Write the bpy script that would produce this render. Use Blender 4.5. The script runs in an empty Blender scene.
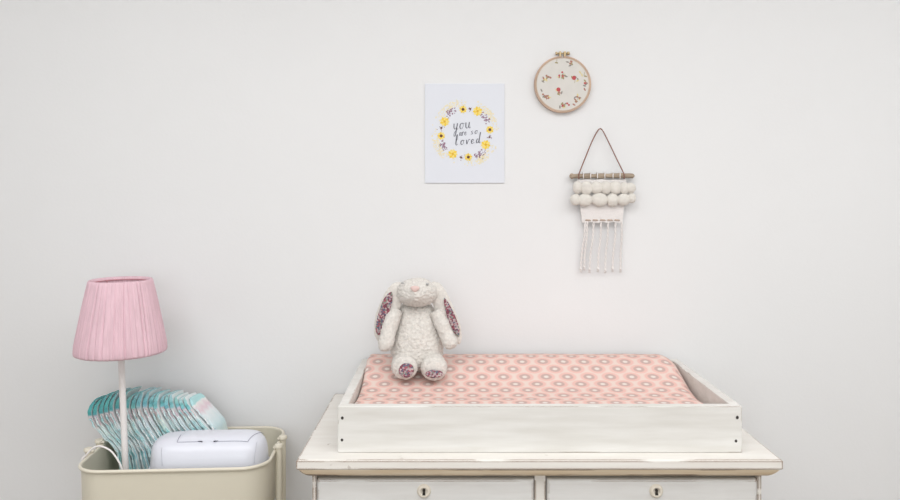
import bpy, bmesh, math, random
from mathutils import Vector, Matrix, noise

random.seed(7)
PI = math.pi
SC = bpy.context.scene
COL = SC.collection
F = 775.0          # focal length in pixels of the 900 wide frame
DW = 2.15          # camera to back wall
HC = 1.36          # camera height


def P(px, py, d):
    """point seen at pixel px,py standing d metres from the camera plane"""
    return Vector(((px - 450) / F * d, d - DW, HC - (py - 192) / F * d))


# ------------------------------------------------------------------ materials
MATS = {}


def mat(name, color, rough=0.6, spec=0.4, metal=0.0, bump=0.0, bscale=300.0, var=0.0, vscale=8.0,
        stretch=(1, 1, 1), color2=None, sheen=0.0, trans=0.0):
    if name in MATS:
        return MATS[name]
    m = bpy.data.materials.new(name)
    m.use_nodes = True
    nt = m.node_tree
    b = nt.nodes['Principled BSDF']
    b.inputs['Roughness'].default_value = rough
    b.inputs['Specular IOR Level'].default_value = spec
    b.inputs['Metallic'].default_value = metal
    if sheen:
        b.inputs['Sheen Weight'].default_value = sheen
    tc = nt.nodes.new('ShaderNodeTexCoord')
    mp = nt.nodes.new('ShaderNodeMapping')
    mp.inputs['Scale'].default_value = stretch
    nt.links.new(tc.outputs['Object'], mp.inputs['Vector'])
    if color2 is None:
        color2 = tuple(max(0, c * (1 - var)) for c in color)
    n = nt.nodes.new('ShaderNodeTexNoise')
    n.inputs['Scale'].default_value = vscale
    n.inputs['Detail'].default_value = 4
    nt.links.new(mp.outputs['Vector'], n.inputs['Vector'])
    r = nt.nodes.new('ShaderNodeValToRGB')
    r.color_ramp.elements[0].position = 0.35
    r.color_ramp.elements[1].position = 0.65
    r.color_ramp.elements[0].color = (*color2, 1)
    r.color_ramp.elements[1].color = (*color, 1)
    nt.links.new(n.outputs['Fac'], r.inputs['Fac'])
    nt.links.new(r.outputs['Color'], b.inputs['Base Color'])
    if bump:
        n2 = nt.nodes.new('ShaderNodeTexNoise')
        n2.inputs['Scale'].default_value = bscale
        n2.inputs['Detail'].default_value = 3
        nt.links.new(mp.outputs['Vector'], n2.inputs['Vector'])
        bp = nt.nodes.new('ShaderNodeBump')
        bp.inputs['Strength'].default_value = bump
        bp.inputs['Distance'].default_value = 0.002
        nt.links.new(n2.outputs['Fac'], bp.inputs['Height'])
        nt.links.new(bp.outputs['Normal'], b.inputs['Normal'])
    if trans:
        out = nt.nodes['Material Output']
        t = nt.nodes.new('ShaderNodeBsdfTranslucent')
        nt.links.new(r.outputs['Color'], t.inputs['Color'])
        mx = nt.nodes.new('ShaderNodeMixShader')
        mx.inputs[0].default_value = trans
        nt.links.new(b.outputs[0], mx.inputs[1])
        nt.links.new(t.outputs[0], mx.inputs[2])
        nt.links.new(mx.outputs[0], out.inputs['Surface'])
    MATS[name] = m
    return m


def worn(name, c1, c2, brown=(0.20, 0.11, 0.06), wear=0.5, stretch=(1.2, 6, 14), radius=0.004, grain=7.0, blot=0.0):
    """hand painted wood: streaky white paint, rubbed through to the wood along some edges"""
    m = bpy.data.materials.new(name)
    m.use_nodes = True
    nt = m.node_tree
    N, L = nt.nodes.new, nt.links.new
    b = nt.nodes['Principled BSDF']
    b.inputs['Roughness'].default_value = 0.5
    b.inputs['Specular IOR Level'].default_value = 0.35
    tc = N('ShaderNodeTexCoord')
    mp = N('ShaderNodeMapping'); mp.inputs['Scale'].default_value = stretch
    L(tc.outputs['Object'], mp.inputs['Vector'])
    n = N('ShaderNodeTexNoise'); n.inputs['Scale'].default_value = grain; n.inputs['Detail'].default_value = 5
    L(mp.outputs['Vector'], n.inputs['Vector'])
    r = N('ShaderNodeValToRGB')
    r.color_ramp.elements[0].position = 0.3; r.color_ramp.elements[0].color = (*c2, 1)
    r.color_ramp.elements[1].position = 0.66; r.color_ramp.elements[1].color = (*c1, 1)
    L(n.outputs['Fac'], r.inputs['Fac'])
    bev = N('ShaderNodeBevel'); bev.samples = 6; bev.inputs['Radius'].default_value = radius
    geo = N('ShaderNodeNewGeometry')
    dot = N('ShaderNodeVectorMath'); dot.operation = 'DOT_PRODUCT'
    L(bev.outputs['Normal'], dot.inputs[0]); L(geo.outputs['True Normal'], dot.inputs[1])
    mr = N('ShaderNodeMapRange')
    mr.inputs['From Min'].default_value = 0.992; mr.inputs['From Max'].default_value = 0.945
    L(dot.outputs['Value'], mr.inputs['Value'])
    n2 = N('ShaderNodeTexNoise'); n2.inputs['Scale'].default_value = 16; n2.inputs['Detail'].default_value = 6
    mp2 = N('ShaderNodeMapping'); mp2.inputs['Scale'].default_value = (0.35, 1, 2.2)
    L(tc.outputs['Object'], mp2.inputs['Vector']); L(mp2.outputs['Vector'], n2.inputs['Vector'])
    mr2 = N('ShaderNodeMapRange')
    mr2.inputs['From Min'].default_value = 0.60 - 0.18 * wear; mr2.inputs['From Max'].default_value = 0.66 - 0.18 * wear
    L(n2.outputs['Fac'], mr2.inputs['Value'])
    mul = N('ShaderNodeMath'); mul.operation = 'MULTIPLY'
    L(mr.outputs['Result'], mul.inputs[0]); L(mr2.outputs['Result'], mul.inputs[1])
    n3 = N('ShaderNodeTexNoise'); n3.inputs['Scale'].default_value = 26; n3.inputs['Detail'].default_value = 4
    L(tc.outputs['Object'], n3.inputs['Vector'])
    mr3 = N('ShaderNodeMapRange')
    mr3.inputs['From Min'].default_value = 0.69; mr3.inputs['From Max'].default_value = 0.72
    mr3.inputs['To Max'].default_value = blot
    L(n3.outputs['Fac'], mr3.inputs['Value'])
    mxm = N('ShaderNodeMath'); mxm.operation = 'MAXIMUM'
    L(mul.outputs[0], mxm.inputs[0]); L(mr3.outputs['Result'], mxm.inputs[1])
    mix = N('ShaderNodeMix'); mix.data_type = 'RGBA'
    L(mxm.outputs[0], mix.inputs[0]); L(r.outputs['Color'], mix.inputs[6]); mix.inputs[7].default_value = (*brown, 1)
    L(mix.outputs[2], b.inputs['Base Color'])
    bp = N('ShaderNodeBump'); bp.inputs['Strength'].default_value = 0.25; bp.inputs['Distance'].default_value = 0.002
    L(n.outputs['Fac'], bp.inputs['Height']); L(bp.outputs['Normal'], b.inputs['Normal'])
    return m


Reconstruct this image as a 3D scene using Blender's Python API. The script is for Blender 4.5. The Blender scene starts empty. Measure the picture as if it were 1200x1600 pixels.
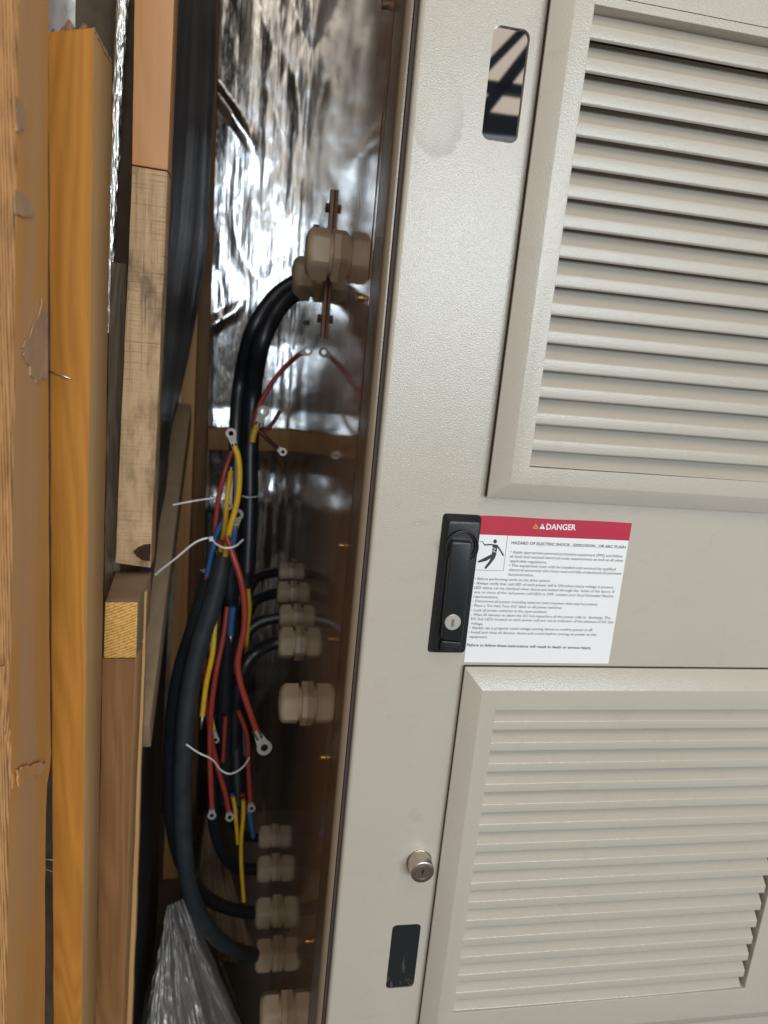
import bpy, bmesh, math, random
from mathutils import Vector, Matrix, noise
random.seed(4)
S = bpy.context.scene
COL = S.collection
# ------------------------------------------------------------------ camera, world, lights
F = 1150.0                                   # focal length in pixels of the 1200x1600 photograph
R = [[0.9803784710250121, -0.09309209144633912, -0.17375821149173376],
     [0.048896406923676514, 0.9687590882727803, -0.2431357034226887],
     [0.19096385768153587, 0.22986885695769627, 0.9543024225371894]]
CAM = Vector((-0.12646, -0.75, 1.6))
cd = bpy.data.cameras.new('camera'); cam = bpy.data.objects.new('camera', cd); COL.objects.link(cam)
cd.sensor_fit = 'VERTICAL'; cd.sensor_height = 36; cd.lens = F/1600*36
cd.clip_start = 0.02; cd.clip_end = 60
cd.dof.use_dof = True; cd.dof.focus_distance = 0.78; cd.dof.aperture_fstop = 6
def w(v): return Vector((v[0], v[2], -v[1]))
xr = w(R[0]); yu = -w(R[1]); zb = -w(R[2])
cam.matrix_world = Matrix(((xr.x, yu.x, zb.x, CAM.x), (xr.y, yu.y, zb.y, CAM.y), (xr.z, yu.z, zb.z, CAM.z), (0, 0, 0, 1)))
S.camera = cam
def ray(px, py):
    a, b = (px-600)/F, (py-800)/F
    return w([R[0][i]*a+R[1][i]*b+R[2][i] for i in range(3)])
def P(px, py, Y=0.0):
    """point of the place seen at that spot, at distance Y behind the door's face"""
    d = ray(px, py); return CAM+d*((Y-CAM.y)/d.y)
def W(px, py, X=0.0):
    """the same on the cabinet's side wall"""
    d = ray(px, py); return CAM+d*((X-CAM.x)/d.x)
def pxm(p):                                  # metres per photo pixel at a point
    return (w(R[2]).dot(p-CAM))/F

wd = bpy.data.worlds.new('World'); S.world = wd; wd.use_nodes = True
bg = wd.node_tree.nodes['Background']; bg.inputs[0].default_value = (1.0, 0.85, 0.69, 1); bg.inputs[1].default_value = 0.31

def area(name, loc, target, sx, sy, power, col):
    l = bpy.data.lights.new(name, 'AREA'); l.shape = 'RECTANGLE'; l.size = sx; l.size_y = sy
    l.energy = power; l.color = col
    o = bpy.data.objects.new(name, l); COL.objects.link(o); o.location = loc
    o.rotation_euler = (Vector(target)-Vector(loc)).to_track_quat('-Z', 'Y').to_euler()
    return o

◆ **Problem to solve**
Copy out exactly the lines between the line that contains "Reconstruct this image" and the last line of the records, both ends included; leave out every picture.

◆ **Solved problem**
Reconstruct this image as a 3D scene using Blender's Python API. The script is for Blender 4.5. The Blender scene starts empty. Measure the picture as if it were 1200x1600 pixels.
import bpy, bmesh, math, random
from mathutils import Vector, Matrix, noise
random.seed(4)
S = bpy.context.scene
COL = S.collection
# ------------------------------------------------------------------ camera, world, lights
F = 1150.0                                   # focal length in pixels of the 1200x1600 photograph
R = [[0.9803784710250121, -0.09309209144633912, -0.17375821149173376],
     [0.048896406923676514, 0.9687590882727803, -0.2431357034226887],
     [0.19096385768153587, 0.22986885695769627, 0.9543024225371894]]
CAM = Vector((-0.12646, -0.75, 1.6))
cd = bpy.data.cameras.new('camera'); cam = bpy.data.objects.new('camera', cd); COL.objects.link(cam)
cd.sensor_fit = 'VERTICAL'; cd.sensor_height = 36; cd.lens = F/1600*36
cd.clip_start = 0.02; cd.clip_end = 60
cd.dof.use_dof = True; cd.dof.focus_distance = 0.78; cd.dof.aperture_fstop = 6
def w(v): return Vector((v[0], v[2], -v[1]))
xr = w(R[0]); yu = -w(R[1]); zb = -w(R[2])
cam.matrix_world = Matrix(((xr.x, yu.x, zb.x, CAM.x), (xr.y, yu.y, zb.y, CAM.y), (xr.z, yu.z, zb.z, CAM.z), (0, 0, 0, 1)))
S.camera = cam
def ray(px, py):
    a, b = (px-600)/F, (py-800)/F
    return w([R[0][i]*a+R[1][i]*b+R[2][i] for i in range(3)])
def P(px, py, Y=0.0):
    """point of the place seen at that spot, at distance Y behind the door's face"""
    d = ray(px, py); return CAM+d*((Y-CAM.y)/d.y)
def W(px, py, X=0.0):
    """the same on the cabinet's side wall"""
    d = ray(px, py); return CAM+d*((X-CAM.x)/d.x)
def pxm(p):                                  # metres per photo pixel at a point
    return (w(R[2]).dot(p-CAM))/F

wd = bpy.data.worlds.new('World'); S.world = wd; wd.use_nodes = True
bg = wd.node_tree.nodes['Background']; bg.inputs[0].default_value = (1.0, 0.85, 0.69, 1); bg.inputs[1].default_value = 0.31

def area(name, loc, target, sx, sy, power, col):
    l = bpy.data.lights.new(name, 'AREA'); l.shape = 'RECTANGLE'; l.size = sx; l.size_y = sy
    l.energy = power; l.color = col
    o = bpy.data.objects.new(name, l); COL.objects.link(o); o.location = loc
    o.rotation_euler = (Vector(target)-Vector(loc)).to_track_quat('-Z', 'Y').to_euler()
    return o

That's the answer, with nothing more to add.